Flux results not similar to Tensorflow

question

#1

Hi everyone,

I currently do a lot of ML in Python using Tensorflow, which is working fine but Julia seems to be a bit more then fine, so I’m experimenting with Flux as an alternative. My first step is just to train a simple feed-forward NN on a relatively small dataset (2000 samples) using a simple MSE. In tensorflow this works fine and my MSE goes down to 10^-5 (synthetic data without noise so no overfitting) but somehow in Flux I can’t get it past 0.03. My code is below: does anyone have any idea why it’s not going past 0.035?

Thanks!

X = [[x, t] for x in data["x"] for t in data["t"]]
X = hcat(X...);

y = reshape(real(data["usol"]), (1, length(data["usol"])))

idx = randperm!(collect(1:length(y)));
X_train = X[:, idx][:, 1:2000];
y_train = y[idx][1:2000];

dataset = [(X_train, y_train)];

model = Chain(Dense(2, 20, tanh),
              Dense(20, 20, tanh),
              Dense(20, 20, tanh),
              Dense(20, 20, tanh),
              Dense(20, 20, tanh),
              Dense(20, 20, tanh),
              Dense(20, 1))
ps = params(model);

loss(x, y) = mean((model(x).-y).^2)
opt = ADAM(0.002, (0.99, 0.999))
evalcb() = @show(loss(X_train, y_train))
@Flux.epochs 5000 Flux.train!(loss, ps, dataset, opt, cb = Flux.throttle(evalcb, 5))

#2

Is it possible to share the data or use another example that can be reproduced by others?

Showing the TF code that produces superior results would be helpful as well.


#3

Here’s a link to the data:

https://drive.google.com/file/d/1-CruDQbbc6gz1zPMle_hY8kTxIT4maX4/view?usp=sharing

I copied my tensorflow code below (roughly, as it contains more extra stuff, but the basis is the same…).
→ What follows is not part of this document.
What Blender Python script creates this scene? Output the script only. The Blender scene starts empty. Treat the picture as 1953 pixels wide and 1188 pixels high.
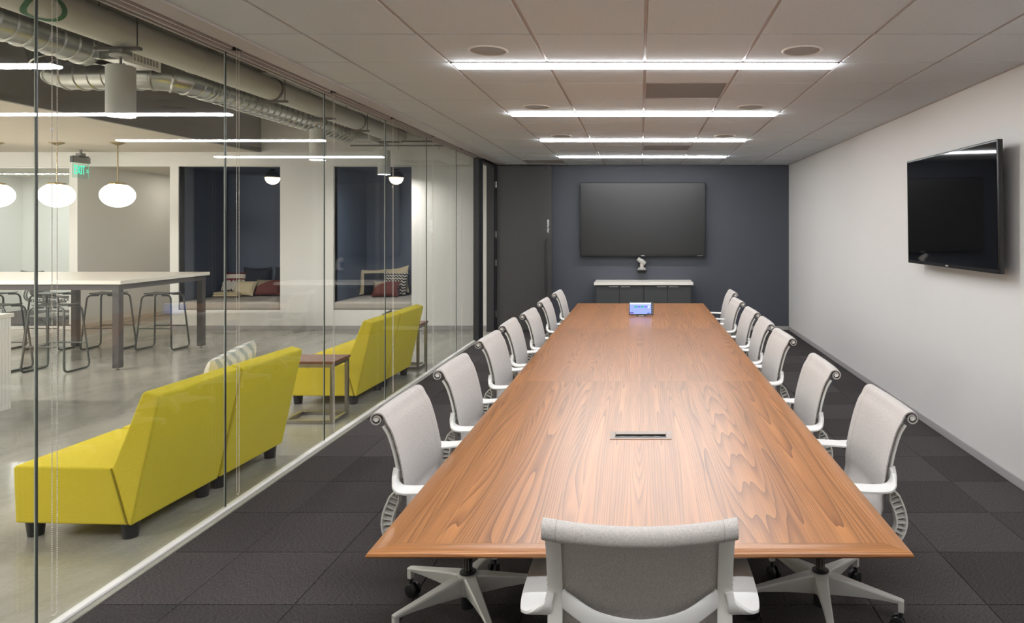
import bpy, math, random
from mathutils import Vector, Matrix
random.seed(7)
PI = math.pi
S = bpy.context.scene
COL = S.collection
# ------------------------------------------------------------------ camera, world, exposure
F, VX, VY, EYE = 1302.0, 1222.0, 436.0, 1.652
cd = bpy.data.cameras.new('camera'); cam = bpy.data.objects.new('camera', cd); COL.objects.link(cam)
cam.location = (0, 0, EYE); cam.rotation_euler = (PI/2, 0, 0)
cd.sensor_width = 36; cd.lens = F/1953*36
cd.shift_x = -(VX-976.5)/1953; cd.shift_y = -(594-VY)/1953
cd.clip_start = 0.05
S.camera = cam
W = bpy.data.worlds.new('world'); S.world = W; W.use_nodes = True
W.node_tree.nodes['Background'].inputs[0].default_value = (0.5, 0.5, 0.5, 1)
W.node_tree.nodes['Background'].inputs[1].default_value = 0.05
S.view_settings.view_transform = 'Standard'; S.view_settings.look = 'None'
S.view_settings.exposure = 0.0; S.view_settings.gamma = 1; S.view_settings.use_curve_mapping = False
S.cycles.max_bounces = 10; S.cycles.diffuse_bounces = 5; S.cycles.glossy_bounces = 4
S.cycles.transparent_max_bounces = 24; S.cycles.transmission_bounces = 4
S.cycles.caustics_reflective = False; S.cycles.caustics_refractive = False
S.cycles.sample_clamp_indirect = 6
ROOM_LIGHT = 52.0        # radiance of the linear ceiling lights
ADDED_LOBBY_LIGHT = 225.0
GLOBE_LIGHT = 5
DOWN_LIGHT = 420.0
# ------------------------------------------------------------------ helpers
def lin(c):
    return tuple(((x/255)/12.92 if x/255 <= 0.04045 else ((x/255+0.055)/1.055)**2.4) for x in c)
class MB:
    def __init__(s): s.v = []; s.f = []; s.m = []
    def add(s, vs, fs, m=0):
        b = len(s.v); s.v += [tuple(p) for p in vs]
        for f in fs: s.f.append([b+i for i in f]); s.m.append(m)
        return s
    def box(s, x0, x1, y0, y1, z0, z1, m=0):
        return s.add([(x0,y0,z0),(x1,y0,z0),(x1,y1,z0),(x0,y1,z0),(x0,y0,z1),(x1,y0,z1),(x1,y1,z1),(x0,y1,z1)],
                     [(0,3,2,1),(4,5,6,7),(0,1,5,4),(1,2,6,5),(2,3,7,6),(3,0,4,7)], m)
    def cbox(s, c, d, m=0, mat=None):
        t = MB().box(-d[0]/2,d[0]/2,-d[1]/2,d[1]/2,-d[2]/2,d[2]/2)
        M = Matrix.Translation(c) @ (mat.to_4x4() if mat else Matrix())
        return s.add([M @ Vector(p) for p in t.v], t.f, m)
    def prism(s, poly, a0, a1, axis='y', m=0):
        def P(p, a): return (p[0],a,p[1]) if axis == 'y' else ((a,p[0],p[1]) if axis == 'x' else (p[0],p[1],a))
        n = len(poly)
        vs = [P(p,a0) for p in poly]+[P(p,a1) for p in poly]
        fs = [tuple(range(n)), tuple(reversed(range(n,2*n)))]+[(i,n+i,n+(i+1)%n,(i+1)%n) for i in range(n)]
        return s.add(vs, fs, m)
    def rings(s, rs, closed=False, caps=True, m=0):
        n = len(rs[0]); b = len(s.v)
        for r in rs: s.v += [tuple(p) for p in r]
        k = len(rs)
        for i in range(k if closed else k-1):
            for j in range(n):
                a, c = b+i*n, b+((i+1) % k)*n
                s.f.append([a+j, a+(j+1)%n, c+(j+1)%n, c+j]); s.m.append(m)
        if caps and not closed:
            s.f.append([b+j for j in reversed(range(n))]); s.f.append([b+(k-1)*n+j for j in range(n)]); s.m += [m, m]
        return s
    def tube(s, path, r, n=8, closed=False, m=0, caps=True):
        P = [Vector(p) for p in path]; k = len(P); rs = []; up = None
        for i in range(k):
            a = P[i-1] if (i or closed) else P[i]; c = P[(i+1) % k] if (i < k-1 or closed) else P[i]
            t = (c-a).normalized()
            if up is None: up = t.orthogonal().normalized()
            up = (up-t*up.dot(t)).normalized(); sd = t.cross(up)
            ri = r[i] if isinstance(r, (list,tuple)) else r
            rs.append([P[i]+ri*(math.cos(2*PI*j/n)*up+math.sin(2*PI*j/n)*sd) for j in range(n)])
        return s.rings(rs, closed, caps, m)
    def band(s, path, w, t, side=(0,1,0), n=10, m=0, p=0.45):
        """sweep a rounded rectangle (w along side, t thick)"""
        P = [Vector(q) for q in path]; k = len(P); rs = []; sv = Vector(side)
        for i in range(k):
            tn = (P[min(i+1,k-1)]-P[max(i-1,0)]).normalized()
            sd = (sv-tn*sv.dot(tn)).normalized(); nn = tn.cross(sd)
            wi = w[i] if isinstance(w,(list,tuple)) else w; ti = t[i] if isinstance(t,(list,tuple)) else t
            ring = []
            for j in range(n):
                a = 2*PI*(j+.5)/n; ca, sa = math.cos(a), math.sin(a)
                ring.append(P[i]+sd*(wi/2*math.copysign(abs(ca)**p,ca))+nn*(ti/2*math.copysign(abs(sa)**p,sa)))
            rs.append(ring)
        return s.rings(rs, False, True, m)
    def lathe(s, prof, c=(0,0,0), n=24, axis='z', m=0, caps=True):
        def P(r,h,a):
            x, y = r*math.cos(a), r*math.sin(a)
            return {'z':(c[0]+x,c[1]+y,c[2]+h),'x':(c[0]+h,c[1]+x,c[2]+y),'y':(c[0]+y,c[1]+h,c[2]+x)}[axis]
        return s.rings([[P(r,h,2*PI*j/n) for j in range(n)] for r,h in prof], False, caps, m)
    def xf(s, M):
        s.v = [tuple(M @ Vector(p)) for p in s.v]; return s
    def obj(s, name, mats, parent=None, bevel=0, seg=2, smooth=35, loc=None):
        me = bpy.data.meshes.new(name); me.from_pydata(s.v, [], s.f)
        for m in (mats if isinstance(mats,(list,tuple)) else [mats]): me.materials.append(m)
        me.polygons.foreach_set('material_index', s.m); me.update()
        if smooth:
            me.shade_smooth(); me.set_sharp_from_angle(angle=math.radians(smooth))
        o = bpy.data.objects.new(name, me); COL.objects.link(o)
        if parent: o.parent = parent
        if loc: o.location = loc
        if bevel:
            b = o.modifiers.new('bevel','BEVEL'); b.width = bevel; b.segments = seg; b.limit_method = 'ANGLE'; b.angle_limit = math.radians(30)
        return o
def catmull(P, n=6, closed=False):
    P = [Vector(p) for p in P]; out = []; k = len(P)
    for i in range(k-1):
        a, b, c, d = P[max(i-1,0)], P[i], P[i+1], P[min(i+2,k-1)]
        for j in range(n):
            t = j/n
            out.append(0.5*((2*b)+(-a+c)*t+(2*a-5*b+4*c-d)*t*t+(-a+3*b-3*c+d)*t**3))
    out.append(P[-1]); return out
def rounded(P, r, n=5):
    """polyline with rounded corners"""
    P = [Vector(p) for p in P]; out = [P[0]]
    for i in range(1,len(P)-1):
        a, b, c = P[i-1], P[i], P[i+1]
        q = min(r,(a-b).length*.49,(c-b).length*.49)
        p0 = b+(a-b).normalized()*q; p1 = b+(c-b).normalized()*q
        for j in range(n+1):
            t = j/n; out.append(p0*(1-t)**2+b*2*t*(1-t)+p1*t*t)
    out.append(P[-1]); return out
def thing(name, label, cat, loc=(0,0,0), rz=0, group=None):
    o = bpy.data.objects.new(name, None); COL.objects.link(o); o.empty_display_size = .1
    o.location = loc; o.rotation_euler = (0,0,rz)
    return tag(o, label, cat, group)
def tag(o, label, cat, group=None):
    o['label'] = label; o['category'] = cat
    if group: o['group'] = group
    return o
def struct(o): o['kind'] = 'structure'; return o
def kids(o): return [c for c in bpy.data.objects if c.parent == o]
def dup(root, loc, rz, label, group=None):
    r = root.copy(); COL.objects.link(r); r.location = loc; r.rotation_euler = (0,0,rz); r['label'] = label
    if group: r['group'] = group
    for ch in KID[root.name]:
        c = ch.copy(); COL.objects.link(c); c.parent = r
        for g in KID.get(ch.name, []):
            d = g.copy(); COL.objects.link(d); d.parent = c
    return r
KID = {}
def note_kids(root):
    KID[root.name] = kids(root)
    for c in KID[root.name]: KID[c.name] = kids(c)
# ------------------------------------------------------------------ materials
def nt(name):
    m = bpy.data.materials.new(name); m.use_nodes = True
    return m, m.node_tree, m.node_tree.nodes['Principled BSDF']
def N(t, kind, **kw):
    n = t.nodes.new(kind)
    for k, v in kw.items():
        if k == 'inp':
            for a, b in v.items(): n.inputs[a].default_value = b
        else: setattr(n, k, v)
    return n
def mat(name, c, rough=.5, metal=0, spec=.5, bump=None, vary=0, vscale=30, coat=0, stretch=(1,1,1)):
    m, t, p = nt(name); c = lin(c)
    p.inputs['Base Color'].default_value = (*c,1); p.inputs['Roughness'].default_value = rough
    p.inputs['Metallic'].default_value = metal; p.inputs['Specular IOR Level'].default_value = spec
    if coat: p.inputs['Coat Weight'].default_value = coat; p.inputs['Coat Roughness'].default_value = .1
    if vary or bump:
        tc = N(t,'ShaderNodeTexCoord'); mp = N(t,'ShaderNodeMapping'); mp.inputs['Scale'].default_value = stretch
        t.links.new(tc.outputs['Object'], mp.inputs[0])
        no = N(t,'ShaderNodeTexNoise', inp={'Scale':vscale,'Detail':3.0,'Roughness':.6}); t.links.new(mp.outputs[0], no.inputs['Vector'])
        if vary:
            r = N(t,'ShaderNodeValToRGB'); r.color_ramp.elements[0].position = .3; r.color_ramp.elements[1].position = .7
            r.color_ramp.elements[0].color = (*[x*(1-vary) for x in c],1); r.color_ramp.elements[1].color = (*[min(1,x*(1+vary)) for x in c],1)
            t.links.new(no.outputs['Fac'], r.inputs[0]); t.links.new(r.outputs[0], p.inputs['Base Color'])
        if bump:
            b = N(t,'ShaderNodeBump', inp={'Strength':bump,'Distance':.002}); t.links.new(no.outputs['Fac'], b.inputs['Height'])
            t.links.new(b.outputs[0], p.inputs['Normal'])
    return m
def emit(name, c, s):
    m = bpy.data.materials.new(name); m.use_nodes = True; t = m.node_tree; t.nodes.clear()
    e = N(t,'ShaderNodeEmission', inp={'Color':(*lin(c),1),'Strength':s}); o = N(t,'ShaderNodeOutputMaterial')
    t.links.new(e.outputs[0], o.inputs[0]); return m
def glass(name, tint, boost=1.0):
    """clear pane: straight-through transmission plus a Fresnel mirror (IOR 1.5 from both sides)"""
    m = bpy.data.materials.new(name); m.use_nodes = True; t = m.node_tree; t.nodes.clear()
    g = N(t,'ShaderNodeNewGeometry'); mx = N(t,'ShaderNodeMix'); mx.data_type = 'FLOAT'
    mx.inputs[2].default_value = 1.5; mx.inputs[3].default_value = 1/1.5
    t.links.new(g.outputs['Backfacing'], mx.inputs[0])
    fr = N(t,'ShaderNodeFresnel'); t.links.new(mx.outputs[0], fr.inputs['IOR'])
    mu = N(t,'ShaderNodeMath', operation='MULTIPLY'); mu.inputs[1].default_value = boost; t.links.new(fr.outputs[0], mu.inputs[0])
    tr = N(t,'ShaderNodeBsdfTransparent', inp={0:(*tint,1)}); gl = N(t,'ShaderNodeBsdfGlossy', inp={'Roughness':0.0})
    ms = N(t,'ShaderNodeMixShader'); t.links.new(mu.outputs[0], ms.inputs[0]); t.links.new(tr.outputs[0], ms.inputs[1]); t.links.new(gl.outputs[0], ms.inputs[2])
    o = N(t,'ShaderNodeOutputMaterial'); t.links.new(ms.outputs[0], o.inputs[0]); return m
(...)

Basically, I don’t get why my model doesn’t train past 0.035 MSE; I just tried with significantly more layers and that doesn’t work either (in fact, the MSE is higher!) , so it’s not necessarily a tensorflow vs flux question.

    with tf.name_scope("Neural_Network"):
        X = data
        for layer in np.arange(len(config['layers'])-2):
            X = tf.layers.dense(X, units=config['layers'][layer+1], activation=tf.nn.tanh, kernel_initializer=tf.constant_initializer(config['initial_weights'][layer]), bias_initializer=tf.constant_initializer(config['initial_biases'][layer]))
        prediction = tf.layers.dense(inputs=X, units=config['layers'][-1], activation=None, kernel_initializer=tf.constant_initializer(config['initial_weights'][-1]), bias_initializer=tf.constant_initializer(config['initial_biases'][-1]))

MSE_costs = tf.reduce_mean(tf.square(target - prediction), axis=0)

and then just the standard ADAM optimizer and dataset input.

I can only conclude something is wrong with my code but I can’t figure out what…


#4
  • Do you use the same initialization for weigths and biases (there is an initW and initb keyword argument for the Dense function, similar to the kernel_initializer of TF) and the same parameters for ADAM?
  • To debug I would also try to use the exact same training data, i.e. idx and consequentally X_train and y_train should be the same in Flux and TF.
  • Does y_train have the right dimensions? I would write X_train = X[:, idx[1:2000]]; y_train = y[:, idx[1:2000]].
  • It wont make a difference, but there is also Flux.mse that could be used instead of your custom MSE loss function.